Unfortunately, no amount of immigration will ever make a dent in the global poverty. According to the Pew Research Center, there are nearly 5 billion people world-wide living on $10 or less a day. The globally poor and low-income population is fifteen times larger than the entire population of the United States.

Moreover, evidence suggests that the United States has already reached maximum absorption capacity for new migrants.

After four decades of bearing the burden of taking in most of the world’s migrants, reports document sustained compression to our nation’s middle class during this time; real average hourly wages are lower today than they were in 1973;  all net job creation among working-age people went to foreign workers from 2000-2014; the number of struggling Americans forced to rely on welfare has reached a record high; overcrowded schools, which are now majority-minority, have struggled to accommodate the growing number of students that qualify for reduced lunch programs and require English language instruction; an influx of a diverse student body has sent U.S. test scores plummeting; and the importation of third world criminal organizations has negatively impacted the safety of, what are now, gang-beseiged communities.

Importing more migrants into the country than can be absorbed violates the principle outlined by President Calvin Coolidge, who greatly reduced immigration rates the last time the foreign-born share of the population reached a record high.

“We want to keep wages and living conditions good for everyone who is now here or who may come here,” Coolidge famously said. “As a Nation, our first duty must be to those who are already our inhabitants, whether native or immigrants. To them we owe an especial and a weighty obligation.”

A plurality of Americans want a pause on all new immigration into the country– similar to that which was enacted the 1920s– to allow immigrants already here to assimilate and to allow wages to rise.

As liberal HBO host Bill Maher has pointed out— aside from just the risks of terrorism, and the explosion of the anti-women tradition of female genital mutilation within the U.S.– the large-scale resettlement of Muslim migrants has resulted in the destabilization of both the sending and receiving countries. Maher explains that that draining the Arab world of young migrant men and women only serves to weaken the Middle East, empower ISIS, and destabilize the receiving countries with an influx of individuals who hold anti-Western values and want their host nations to be less liberal and less tolerant.

“I so understand why moderate Muslims are fleeing their homeland,” Maher said on his September 11th broadcast, “but the answer can’t really be that we empty out the Middle East of all the moderates and leave it to ISIS and the extremists.
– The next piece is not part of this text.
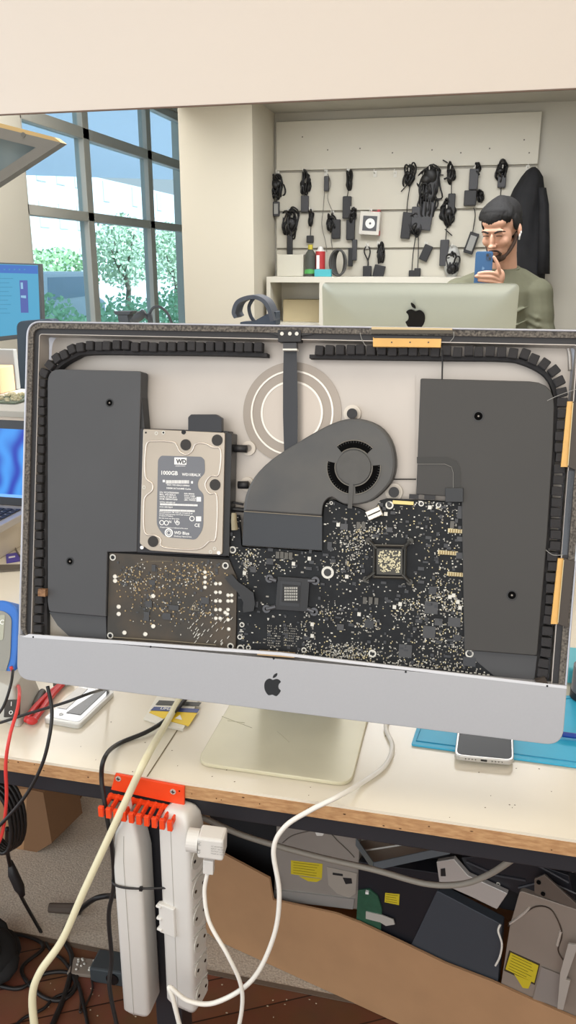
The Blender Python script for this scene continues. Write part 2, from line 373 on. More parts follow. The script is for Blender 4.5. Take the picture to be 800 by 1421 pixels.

If they just come to moderate and tolerant Europe – to someday make it less moderate and tolerant – that isn’t the answer.”

“Lets not kid ourselves,” Maher continued, there are “a lot of young Muslim men in European cities, who even though they are newcomers to the land, really are not humble to adapting to the ways of the Western world… they bridle at the fact women walk down the street with a miniskirt… Free speech is not something which they always agree with. And often their attitude is, ‘We’re biding our time until you will do thing our way.’”

A recent article in National Review likened the immigration crisis to Jean Raspail’s controversial 1973 French novel, Camp of the Saints. The novel argues that the impulse of liberals and Western religious leaders to dissolve national borders in the name of tolerance for foreign cultures will drown Western civilization under a flood of migrants. In the book there is a papal character– “a pope in tune with the times [and] congenial to the press”– who, like Pope Francis, urges the further erasure of national borders in order to foster the “universal brotherhood” of man.

Raspail writes:

The last pope had sold out the Vatican. Treasures, library, paintings, frescoes, tiara, furniture, statues– yes, the pontiff had sold it all, as Christendom cheered, and the most high strung among them, caught up in the contagion, had wondered if they shouldn’t go do likewise, and turn into paupers as well. Useless heroics in the eternal scheme of things. He had thrown it all into a bottomless pit: it didn’t take care of so much as the rural budget of Pakistan for a single year!… [And so, long afterwards when] the new pope had been elected… [he] wistfully [took] his place on the Vatican’s throne of straw.